Combustion and Flame, Vol.124, No.4, 624-645, 2001
Chemical-kinetic descriptions of high-temperature ignition and detonation of acetylene-oxygen-diluent systems
High-temperature oxidation of acetylene, above about 1000 K, is addressed numerically and theoretically. A new detailed-chemistry description is employed that involves 114 elementary steps among 28 chemical species, revising questionable rate parameters for certain elementary steps, notably concerning OH and O-2 attack on C2H2. It proceeds most importantly through ketyl at the highest temperatures and vinyl at lower temperatures, and it is shown to yield reasonable agreement with shock-tube ignition results. A short mechanism of 21 steps, 4 of which are reversible, among 15 species, is derived from the detailed-chemistry description by sensitivity and reaction-path analyses, for use above a temperature that increases with pressure and that is about 1200 K at 1 bar.

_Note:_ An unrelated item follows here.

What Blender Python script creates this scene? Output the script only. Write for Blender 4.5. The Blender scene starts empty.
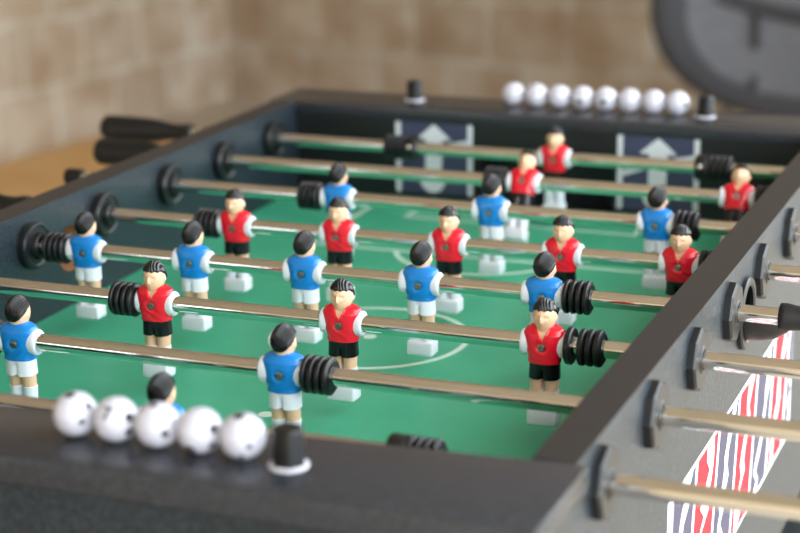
import bpy, bmesh, math, random
from math import sin, cos, pi, sqrt, exp
from mathutils import Vector, Matrix
random.seed(4)
S = bpy.context.scene
C = S.collection

# ------------------------------------------------------------------ sizes (metres)
W = 0.7316            # inside width of the table
T = 0.0329            # side rail thickness
H = 0.0371            # top of the rails, measured from the rod axes
FIELD = -0.090        # playing surface
BOT = -0.370          # underside of the cabinet
GROUND = -0.80
YN, YF = 0.046, 1.286     # inner faces of the end walls
Y0, Y1 = -0.026, 1.380    # outer faces of the cabinet
BN0, BN1L, BN1R = -0.033, 0.0356, 0.0893 # near end board
BF0, BF1 = 1.2825, 1.388  # far end board
BT = 0.0185               # board thickness
ROD_Y = [0.15, 0.2998, 0.4470, 0.5945, 0.7442, 0.9025, 1.0506, 1.2]
ROD_R = 0.0080
CX, CY = W/2, 0.672

# ------------------------------------------------------------------ materials
def mat(name, col=(.8,.8,.8), rough=.5, metal=0., spec=.5, coat=0., build=None):
    m = bpy.data.materials.new(name); m.use_nodes = True
    nt = m.node_tree; b = nt.nodes['Principled BSDF']
    b.inputs['Base Color'].default_value = (*col, 1)
    b.inputs['Roughness'].default_value = rough
    b.inputs['Metallic'].default_value = metal
    b.inputs['Specular IOR Level'].default_value = spec
    b.inputs['Coat Weight'].default_value = coat
    if build: build(nt, b)
    return m
def lin(r, g, b):
    f = lambda c: (c/255/12.92) if c/255 <= .04045 else ((c/255+.055)/1.055)**2.4
    return (f(r), f(g), f(b))
def noise_col(nt, b, scale, c1, c2, p1=.35, p2=.65, detail=2, bump=0., dist=.001, coord='Object'):
    tc = nt.nodes.new('ShaderNodeTexCoord'); n = nt.nodes.new('ShaderNodeTexNoise')
    n.inputs['Scale'].default_value = scale; n.inputs['Detail'].default_value = detail
    nt.links.new(tc.outputs[coord], n.inputs['Vector'])
    r = nt.nodes.new('ShaderNodeValToRGB')
    r.color_ramp.elements[0].position = p1; r.color_ramp.elements[0].color = (*c1, 1)
    r.color_ramp.elements[1].position = p2; r.color_ramp.elements[1].color = (*c2, 1)
    nt.links.new(n.outputs['Fac'], r.inputs['Fac']); nt.links.new(r.outputs['Color'], b.inputs['Base Color'])
    if bump:
        bp = nt.nodes.new('ShaderNodeBump'); bp.inputs['Strength'].default_value = bump; bp.inputs['Distance'].default_value = dist
        nt.links.new(n.outputs['Fac'], bp.inputs['Height']); nt.links.new(bp.outputs['Normal'], b.inputs['Normal'])
    return r

M = {}
M['laminate'] = mat('black_textured_laminate', rough=.36, spec=.5,
    build=lambda nt, b: noise_col(nt, b, 300, lin(18,24,29), lin(46,58,67), .40, .66, 2, .5, .0010))
M['laminate_top'] = mat('black_board_laminate', rough=.27, spec=.5,
    build=lambda nt, b: noise_col(nt, b, 500, lin(38,40,45), lin(54,57,63), .4, .65, 2, .12, .0004))
M['rail_top'] = mat('black_rail_edge', lin(40,39,40), rough=.42, spec=.5)
M['endwall'] = mat('black_end_wall', lin(20,21,24), rough=.45)
M['inside'] = mat('dark_cabinet_inside', lin(14,14,15), rough=.8)
M['mdf'] = mat('raw_fibreboard', rough=.85, build=lambda nt, b: noise_col(nt, b, 300, lin(150,105,70), lin(180,130,90)))
def field_build(nt, b):
    noise_col(nt, b, 14, lin(62,164,128), lin(70,174,136), .3, .7, 3)
M['field'] = mat('green_playing_field', rough=.42, spec=.35, build=field_build)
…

Through systematic application of steady-state and partial-equilibrium approximations, a seven-step reduced mechanism is derived from the short mechanism, involving four steps that are important during the induction process leading to ignition and three that are important during the slower further heat release that follows ignition. The four induction steps are an example of branched-chain thermal-explosion chemistry. They are simplified systematically to a one-step approximation from which an explicit formula is derived determining the ignition time, in good agreement with predictions of the short and reduced mechanism. By treating the three slow heat-release steps as a one-step recombination-controlled process, a two-step approximation is then obtained for the complete detonation. These various levels of description of acetylene ignition and detonation chemistry can be helpful in computational and theoretical studies of high-temperature ignition and detonation behavior of fuels that contain or produce appreciable amounts of acetylene. (C) 2001 by The Combustion Institute.